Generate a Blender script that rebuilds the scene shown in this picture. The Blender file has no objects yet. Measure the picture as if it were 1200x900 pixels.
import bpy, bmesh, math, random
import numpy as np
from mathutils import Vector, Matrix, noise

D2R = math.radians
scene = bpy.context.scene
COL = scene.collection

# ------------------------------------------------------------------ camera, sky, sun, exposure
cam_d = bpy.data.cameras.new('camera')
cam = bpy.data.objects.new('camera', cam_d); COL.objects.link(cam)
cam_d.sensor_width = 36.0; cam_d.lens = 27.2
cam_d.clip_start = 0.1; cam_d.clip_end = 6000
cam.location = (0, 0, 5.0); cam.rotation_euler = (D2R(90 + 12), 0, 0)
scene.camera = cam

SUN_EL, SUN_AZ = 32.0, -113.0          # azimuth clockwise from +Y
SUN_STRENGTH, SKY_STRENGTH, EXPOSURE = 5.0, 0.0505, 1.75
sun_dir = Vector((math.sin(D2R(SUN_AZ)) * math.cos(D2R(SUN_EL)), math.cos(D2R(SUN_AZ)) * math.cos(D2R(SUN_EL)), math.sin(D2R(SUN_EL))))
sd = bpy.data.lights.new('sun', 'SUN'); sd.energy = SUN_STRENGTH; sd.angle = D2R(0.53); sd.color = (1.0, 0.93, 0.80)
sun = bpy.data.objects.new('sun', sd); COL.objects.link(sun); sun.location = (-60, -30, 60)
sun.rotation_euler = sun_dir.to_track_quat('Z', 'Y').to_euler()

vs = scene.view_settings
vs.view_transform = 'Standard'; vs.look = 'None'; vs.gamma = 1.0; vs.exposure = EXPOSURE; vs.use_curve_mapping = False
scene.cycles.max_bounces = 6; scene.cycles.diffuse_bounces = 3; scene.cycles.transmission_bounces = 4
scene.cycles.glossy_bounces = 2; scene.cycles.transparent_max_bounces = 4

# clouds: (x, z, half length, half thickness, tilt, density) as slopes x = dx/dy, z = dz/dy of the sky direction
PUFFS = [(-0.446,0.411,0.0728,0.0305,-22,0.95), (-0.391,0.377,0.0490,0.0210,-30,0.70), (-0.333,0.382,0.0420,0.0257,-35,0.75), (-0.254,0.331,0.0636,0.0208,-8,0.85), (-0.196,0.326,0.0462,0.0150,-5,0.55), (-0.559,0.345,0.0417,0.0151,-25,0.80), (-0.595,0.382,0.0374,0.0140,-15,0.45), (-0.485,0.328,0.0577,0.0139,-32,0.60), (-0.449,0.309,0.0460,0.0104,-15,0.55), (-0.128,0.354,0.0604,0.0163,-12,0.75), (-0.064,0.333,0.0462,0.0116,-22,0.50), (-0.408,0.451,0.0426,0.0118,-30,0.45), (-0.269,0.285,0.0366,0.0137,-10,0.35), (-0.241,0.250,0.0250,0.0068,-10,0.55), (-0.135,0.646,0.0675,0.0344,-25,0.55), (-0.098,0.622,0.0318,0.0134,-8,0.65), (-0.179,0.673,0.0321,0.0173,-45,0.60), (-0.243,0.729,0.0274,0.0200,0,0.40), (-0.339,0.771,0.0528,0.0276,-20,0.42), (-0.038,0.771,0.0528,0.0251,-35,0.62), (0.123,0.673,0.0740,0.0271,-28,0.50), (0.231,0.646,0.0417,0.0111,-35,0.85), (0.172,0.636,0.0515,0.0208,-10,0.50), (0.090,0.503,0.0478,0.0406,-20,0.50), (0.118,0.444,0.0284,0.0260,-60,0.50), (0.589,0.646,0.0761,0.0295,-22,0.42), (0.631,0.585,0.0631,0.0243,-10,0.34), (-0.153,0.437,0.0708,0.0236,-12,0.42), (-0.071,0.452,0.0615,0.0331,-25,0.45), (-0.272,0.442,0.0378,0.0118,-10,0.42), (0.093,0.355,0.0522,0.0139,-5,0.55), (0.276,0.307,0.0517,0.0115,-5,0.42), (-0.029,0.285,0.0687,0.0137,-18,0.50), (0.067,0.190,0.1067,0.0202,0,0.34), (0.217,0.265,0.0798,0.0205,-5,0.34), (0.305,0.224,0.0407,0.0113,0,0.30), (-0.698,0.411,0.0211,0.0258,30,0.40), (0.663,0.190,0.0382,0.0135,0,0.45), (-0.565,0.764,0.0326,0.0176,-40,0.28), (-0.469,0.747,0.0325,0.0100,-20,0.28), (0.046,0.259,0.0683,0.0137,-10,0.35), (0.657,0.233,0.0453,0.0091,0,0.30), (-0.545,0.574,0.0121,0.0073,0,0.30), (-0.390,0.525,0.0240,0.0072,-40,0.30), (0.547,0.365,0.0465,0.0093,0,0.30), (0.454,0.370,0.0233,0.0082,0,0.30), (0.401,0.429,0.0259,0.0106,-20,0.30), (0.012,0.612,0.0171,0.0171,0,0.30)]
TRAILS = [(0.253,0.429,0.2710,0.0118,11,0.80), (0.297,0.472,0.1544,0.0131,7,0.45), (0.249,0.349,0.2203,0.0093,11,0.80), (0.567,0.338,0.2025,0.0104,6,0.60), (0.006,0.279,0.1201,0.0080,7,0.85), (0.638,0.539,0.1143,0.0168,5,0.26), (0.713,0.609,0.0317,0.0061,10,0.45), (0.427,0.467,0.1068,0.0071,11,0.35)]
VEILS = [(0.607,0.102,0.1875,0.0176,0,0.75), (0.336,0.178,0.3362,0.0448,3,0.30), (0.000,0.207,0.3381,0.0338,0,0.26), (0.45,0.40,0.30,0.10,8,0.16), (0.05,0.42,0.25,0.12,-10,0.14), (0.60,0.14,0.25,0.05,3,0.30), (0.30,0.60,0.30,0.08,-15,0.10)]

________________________

Track down the lines that include the word "objects" and copy them.

__EXERCISE RESPONSE__:
Generate a Blender script that rebuilds the scene shown in this picture. The Blender file has no objects yet. Measure the picture as if it were 1200x900 pixels.
cam = bpy.data.objects.new('camera', cam_d); COL.objects.link(cam)
sun = bpy.data.objects.new('sun', sd); COL.objects.link(sun); sun.location = (-60, -30, 60)